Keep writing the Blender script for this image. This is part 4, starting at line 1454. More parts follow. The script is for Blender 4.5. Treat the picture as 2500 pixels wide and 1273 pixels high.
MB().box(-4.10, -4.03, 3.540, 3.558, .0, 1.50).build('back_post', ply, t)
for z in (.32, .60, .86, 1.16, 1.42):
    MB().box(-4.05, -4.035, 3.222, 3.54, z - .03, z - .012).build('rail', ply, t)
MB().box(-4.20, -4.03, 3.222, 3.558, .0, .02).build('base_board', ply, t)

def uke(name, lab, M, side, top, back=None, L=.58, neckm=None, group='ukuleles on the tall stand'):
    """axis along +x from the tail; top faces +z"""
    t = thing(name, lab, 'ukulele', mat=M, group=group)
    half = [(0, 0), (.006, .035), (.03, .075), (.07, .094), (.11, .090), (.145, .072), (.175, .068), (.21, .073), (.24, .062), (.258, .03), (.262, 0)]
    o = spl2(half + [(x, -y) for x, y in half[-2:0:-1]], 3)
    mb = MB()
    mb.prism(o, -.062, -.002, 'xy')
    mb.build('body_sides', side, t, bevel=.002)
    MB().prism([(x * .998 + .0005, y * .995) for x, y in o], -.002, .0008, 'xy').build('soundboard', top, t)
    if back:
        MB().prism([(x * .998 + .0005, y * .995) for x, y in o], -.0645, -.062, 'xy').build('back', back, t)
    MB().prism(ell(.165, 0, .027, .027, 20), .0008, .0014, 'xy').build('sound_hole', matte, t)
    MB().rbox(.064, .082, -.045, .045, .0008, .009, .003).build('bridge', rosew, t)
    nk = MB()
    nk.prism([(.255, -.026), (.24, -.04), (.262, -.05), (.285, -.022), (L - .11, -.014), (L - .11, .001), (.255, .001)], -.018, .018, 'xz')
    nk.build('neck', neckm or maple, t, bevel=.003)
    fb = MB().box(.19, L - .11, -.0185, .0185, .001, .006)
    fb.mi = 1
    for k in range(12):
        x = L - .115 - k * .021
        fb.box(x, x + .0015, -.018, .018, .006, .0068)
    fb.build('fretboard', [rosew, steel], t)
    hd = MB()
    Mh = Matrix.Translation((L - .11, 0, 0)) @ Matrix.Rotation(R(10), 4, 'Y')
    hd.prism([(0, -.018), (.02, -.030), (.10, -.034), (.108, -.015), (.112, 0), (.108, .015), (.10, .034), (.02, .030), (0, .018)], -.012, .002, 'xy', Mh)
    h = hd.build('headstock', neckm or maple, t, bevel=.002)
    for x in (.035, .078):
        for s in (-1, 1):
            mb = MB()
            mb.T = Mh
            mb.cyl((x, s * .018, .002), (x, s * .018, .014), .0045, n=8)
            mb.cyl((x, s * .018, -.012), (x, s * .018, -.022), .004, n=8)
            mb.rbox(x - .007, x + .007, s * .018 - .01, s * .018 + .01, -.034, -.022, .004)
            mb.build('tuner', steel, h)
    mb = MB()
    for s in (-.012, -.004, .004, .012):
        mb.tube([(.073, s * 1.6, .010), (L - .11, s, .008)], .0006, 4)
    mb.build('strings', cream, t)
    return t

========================

Please repeat word for word the lines above that run from the beginning through the line containing "3.558, .0, .02).build('base_board', ply, t)", keeping both the first and that last line.

*ANSWER TO THIS TASK*:
Keep writing the Blender script for this image. This is part 4, starting at line 1454. More parts follow. The script is for Blender 4.5. Treat the picture as 2500 pixels wide and 1273 pixels high.
MB().box(-4.10, -4.03, 3.540, 3.558, .0, 1.50).build('back_post', ply, t)
for z in (.32, .60, .86, 1.16, 1.42):
    MB().box(-4.05, -4.035, 3.222, 3.54, z - .03, z - .012).build('rail', ply, t)
MB().box(-4.20, -4.03, 3.222, 3.558, .0, .02).build('base_board', ply, t)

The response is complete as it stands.